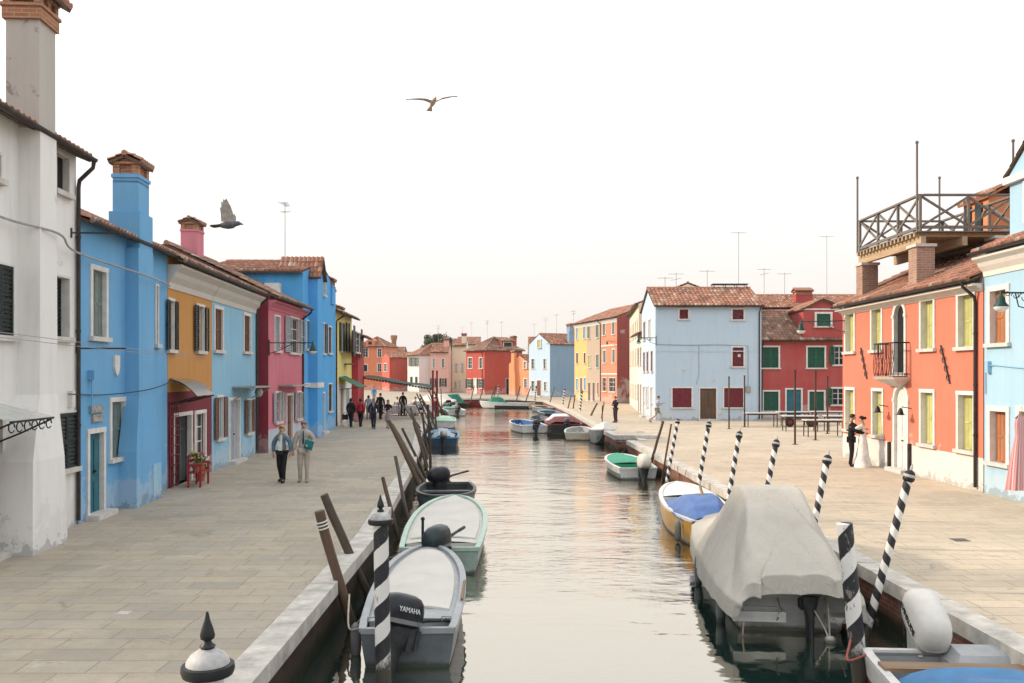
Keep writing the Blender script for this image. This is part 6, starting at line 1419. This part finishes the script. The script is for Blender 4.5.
wall_lamp('bracket lamp with a green bell shade hanging from the pale sky blue house',(RX-.02,20.9,5.05),P(1001,297,20.9))
wall_lamp('bracket lamp on the left corner of the ice blue house',fx(656,58.95)+(5.55,),P(638.5,353,58.8))
wall_lamp('bracket lamp at the left end of the coral orange house facade',(RX-.02,32.7,5.1),P(801,340.5,33.4))
wall_lamp('bracket lamp on the light blue gabled house on the far quay',fx(550,119.2)+(8.6,),P(545.5,362,118.5)) if False else None
wall_lamp('bracket lamp on the salmon three storey house',(10.9,93.2,6.6),P(607,360,92.5))
# ------------------------------------------------------------------ shaded restaurant on the left
awg=plain('awning_green',(.012,.05,.035),.75,.2,3)
aw=empty('restaurant_awning',(-10.4,62,0),0,'long dark green restaurant awning stretched from the houses to red posts','awning')
b=MB(); secs=[]
for i in range(9):
    u=i/8; x=4.9*u; z=2.98-.80*u+.05*math.sin(u*9); secs.append([Vector((x,-1.5,z)),Vector((x,0,z+.02)),Vector((x,2.0,z+.06)),Vector((x,2.0,z+.03)),Vector((x,0,z-.01)),Vector((x,-1.5,z-.03))])
b.loft(secs); 
for i in range(24): x=4.9*i/24; z=2.98-.80*i/24; b.add([(x,-1.505,z-.03),(x+.2,-1.505,z-.06),(x+.17,-1.505,z-.2),(x+.03,-1.505,z-.17),(x,-1.495,z-.03),(x+.2,-1.495,z-.06),(x+.17,-1.495,z-.2),(x+.03,-1.495,z-.17)],[(0,1,2,3),(7,6,5,4),(0,4,5,1),(1,5,6,2),(2,6,7,3),(3,7,4,0)])
b.build('canopy',awg,aw)
rp_=plain('post_red',(.20,.02,.025),.6,.2,6)
for x,y in ((4.95,-1.4),(4.95,1.9)): b=MB(); b.tube([(x,y,0),(x,y,3.25)],.07,8); b.ball((x,y,3.3),.09,8); b.build('post',rp_,aw,40)
sa=empty('shop_awning',(-10.2,53.0,0),0,'small green awning over the door of the lemon yellow house','awning')
b=MB(); b.add([(-.1,-1.2,3.0),(1.2,-1.2,2.35),(1.2,1.6,2.35),(-.1,1.6,3.0),(-.1,-1.2,2.97),(1.2,-1.2,2.32),(1.2,1.6,2.32),(-.1,1.6,2.97)],[(0,1,2,3),(7,6,5,4),(0,4,5,1),(1,5,6,2),(2,6,7,3),(3,7,4,0)]); b.build('canopy',plain('awning_mid_green',(.02,.14,.085),.75,.15,3),sa)
b=MB(); b.tube([(1.18,-1.1,2.33),(-.05,-1.1,2.2)],.02,5); b.tube([(1.18,1.5,2.33),(-.05,1.5,2.2)],.02,5); b.build('awning_arm',MAT['iron'],sa)
tc_=C('table_linen',(.62,.60,.60)); wd_=wood_mat('chair_wood',(.14,.08,.05))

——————

Stated exercise
Repeat the data exactly, dropping every picture it holds.

Task result
Keep writing the Blender script for this image. This is part 6, starting at line 1419. This part finishes the script. The script is for Blender 4.5.
wall_lamp('bracket lamp with a green bell shade hanging from the pale sky blue house',(RX-.02,20.9,5.05),P(1001,297,20.9))
wall_lamp('bracket lamp on the left corner of the ice blue house',fx(656,58.95)+(5.55,),P(638.5,353,58.8))
wall_lamp('bracket lamp at the left end of the coral orange house facade',(RX-.02,32.7,5.1),P(801,340.5,33.4))
wall_lamp('bracket lamp on the light blue gabled house on the far quay',fx(550,119.2)+(8.6,),P(545.5,362,118.5)) if False else None
wall_lamp('bracket lamp on the salmon three storey house',(10.9,93.2,6.6),P(607,360,92.5))
# ------------------------------------------------------------------ shaded restaurant on the left
awg=plain('awning_green',(.012,.05,.035),.75,.2,3)
aw=empty('restaurant_awning',(-10.4,62,0),0,'long dark green restaurant awning stretched from the houses to red posts','awning')
b=MB(); secs=[]
for i in range(9):
    u=i/8; x=4.9*u; z=2.98-.80*u+.05*math.sin(u*9); secs.append([Vector((x,-1.5,z)),Vector((x,0,z+.02)),Vector((x,2.0,z+.06)),Vector((x,2.0,z+.03)),Vector((x,0,z-.01)),Vector((x,-1.5,z-.03))])
b.loft(secs); 
for i in range(24): x=4.9*i/24; z=2.98-.80*i/24; b.add([(x,-1.505,z-.03),(x+.2,-1.505,z-.06),(x+.17,-1.505,z-.2),(x+.03,-1.505,z-.17),(x,-1.495,z-.03),(x+.2,-1.495,z-.06),(x+.17,-1.495,z-.2),(x+.03,-1.495,z-.17)],[(0,1,2,3),(7,6,5,4),(0,4,5,1),(1,5,6,2),(2,6,7,3),(3,7,4,0)])
b.build('canopy',awg,aw)
rp_=plain('post_red',(.20,.02,.025),.6,.2,6)
for x,y in ((4.95,-1.4),(4.95,1.9)): b=MB(); b.tube([(x,y,0),(x,y,3.25)],.07,8); b.ball((x,y,3.3),.09,8); b.build('post',rp_,aw,40)
sa=empty('shop_awning',(-10.2,53.0,0),0,'small green awning over the door of the lemon yellow house','awning')
b=MB(); b.add([(-.1,-1.2,3.0),(1.2,-1.2,2.35),(1.2,1.6,2.35),(-.1,1.6,3.0),(-.1,-1.2,2.97),(1.2,-1.2,2.32),(1.2,1.6,2.32),(-.1,1.6,2.97)],[(0,1,2,3),(7,6,5,4),(0,4,5,1),(1,5,6,2),(2,6,7,3),(3,7,4,0)]); b.build('canopy',plain('awning_mid_green',(.02,.14,.085),.75,.15,3),sa)
b=MB(); b.tube([(1.18,-1.1,2.33),(-.05,-1.1,2.2)],.02,5); b.tube([(1.18,1.5,2.33),(-.05,1.5,2.2)],.02,5); b.build('awning_arm',MAT['iron'],sa)
tc_=C('table_linen',(.62,.60,.60)); wd_=wood_mat('chair_wood',(.14,.08,.05))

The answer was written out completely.